Eagle Crews Put Finishing Touches on Ladson Road

Thu August 05, 2004 - Southeast Edition
Gwenyth Laird Pernie

In December 2000, Eagle Construction Co. Inc. of Newberry, SC, began widening 5 mi. (8 km) of Ladson Road (between U.S. 78 and Dorchester Road) in Charleston and Dorchester counties, SC.

Expected to be completed sometime later this month, the road will have an additional three lanes as well as a new bridge crossing Eagle Creek. The new road is expected to enhance safety and accommodate the increasing traffic in the area.

“The old two-lane road was narrow with roadside line ditch sections for drainage,” said Mike Kamis, project engineer of Eagle Construction, the primary contractor on the job. “The new five-lane road has a center left-hand turning lane with bike paths and sidewalks on both sides and underground storm drainage.”

Kamis noted that in 1996 the average daily traffic on Ladson Road was 24,600 vehicles per day. The 25-year projection is 38,000 vehicles per day with about 10 percent of that being three-axel trucks and larger.

The state Department of Transportation (SCDOT) designed and is administering the contract for the Ladson Road project. As the prime contractor, Eagle Construction is handling the grading, storm drainage and traffic control of the project.

Sanders Brother’s Construction of Charleston is the paving subcontractor and Cape Romain Contractors Inc., also of Charleston, is the bridge subcontractor. The estimated cost for this state and federally funded project is $18.8 million.

According to Steve Morgan, resident construction engineer of SCDOT, road construction in the Low Country areas of South Carolina often is complicated by drainage concerns because of the extensive wet and swampy conditions.

To alleviate this, SCDOT implemented the soil cement stabilization method in preparation for laying the road.

“This process involved mixing 80 pounds of cement per square yard of service area into the top 16 inches for the final sub grade elevation,” explained Morgan. “This creates a concrete mat for the road to go on. This method is preferred because it avoids digging up all the unsuitable material at the job site, and it also eliminates underdrain in the road.”
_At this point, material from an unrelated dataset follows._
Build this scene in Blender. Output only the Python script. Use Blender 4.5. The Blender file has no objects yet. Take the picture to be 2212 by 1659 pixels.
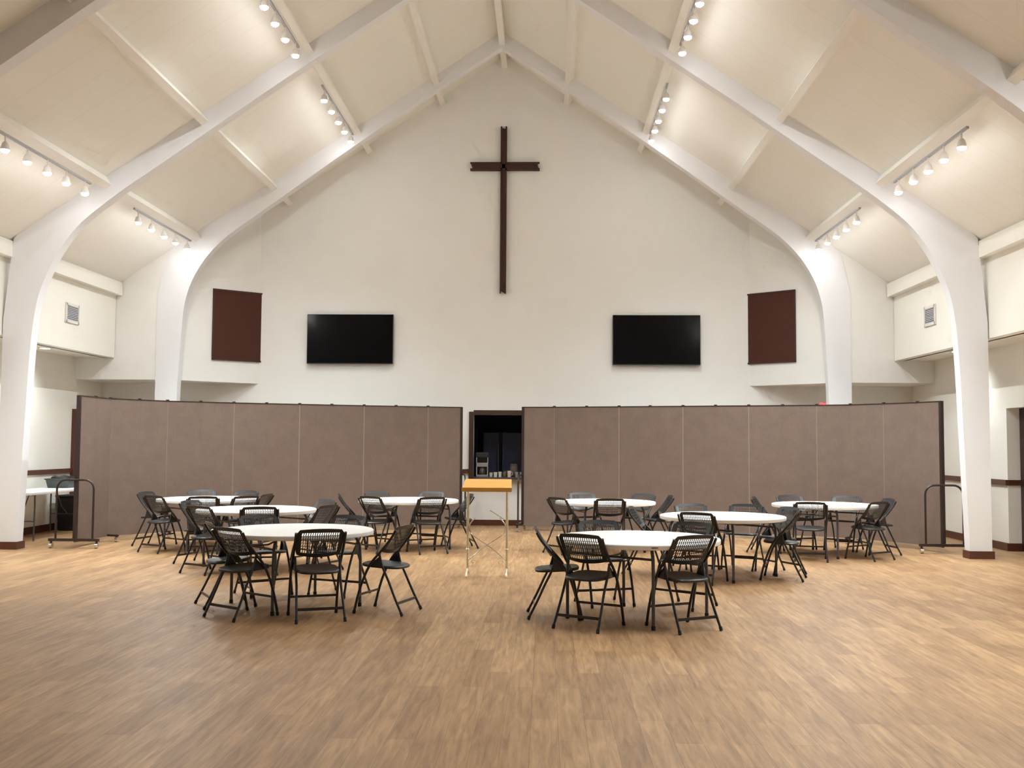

According to Morgan, crews laid the nearly 125,000 tons (113,398 t) of asphalt with a 9.5-in. (24 cm) depth in three layers.

“The first layer is AABC –– asphalt aggregate base course. The second layer is a binder course to give the road strength, and the third layer is a service source that seals the road to ensure no water will get though,” Morgan explained. “When there is a lot of subservice water, as is the case in the Charleston area, it is crucial to eliminate under drain in the road.”

Much of the asphalt work was done at night to reduce traffic problems, improve safety during construction and avoid the hot daytime temperatures and high humidity.

Approximately 250,000 cu. yds. (191,138 cu m) of borrowed excavation and 130,000 cu. yds. (99,400 cu m) of excavation were required during the grading process.

Reconstruction of the Eagle Creek Bridge was done in two phases. First, crews constructed half of the new bridge while traffic was shifted to half of the old bridge. After the first half was complete, traffic was shifted onto the new span, and the second half of new bridge was constructed.

The new 90-ft. (27 m) slab bridge has five lanes with sidewalks on both sides. The bridge has 18-in. (45.7 cm) precast concrete piles with poured-in-place concrete pile capes. Because temperature restrictions require that the concrete for the deck be poured under cool conditions, it was done in the early morning hours. After the deck was poured, crews placed the barrier walls, side walks, and 30-ft. (9.1 m) concrete approach slabs.

The excessive amount of water flow in the Low Country area required the installation of five cross lines underneath Ladson Road at various locations. This included two 6- by 4-ft. (1.8 by 1.3 m) precast box culverts.

A third precast box culvert, which crosses Blue House Swamp, measures 12 ft. (3.7 m) wide and 5 ft. (1.5 m) deep. It is one of the largest precast culverts of its kind. Each section of this large culvert required the use of a 175-ton (159 t) crane to set it into place.

The two other cross lines are double 30 in. (76.2 cm) and double 42 in. (10.7 cm) reinforced concrete pipes.

On the job, crews have used a John Deere 862 scraper, a Komatsu D37 dozer, Cat D4 and Cat D5 M dozers, a New Holland (Ford) backhoe, a Komatsu 300 excavator, a Hitachi 300 excavator, Cat 12G and 12 H motorgraders, a Cat 563 s/f roller compactor and a Cat 936 loader.

Eagle Construction has more than 50 employees on the job site daily working up to seven days a week, when the weather permits. When subcontractors are called in, more than 90 workers can be found on the job.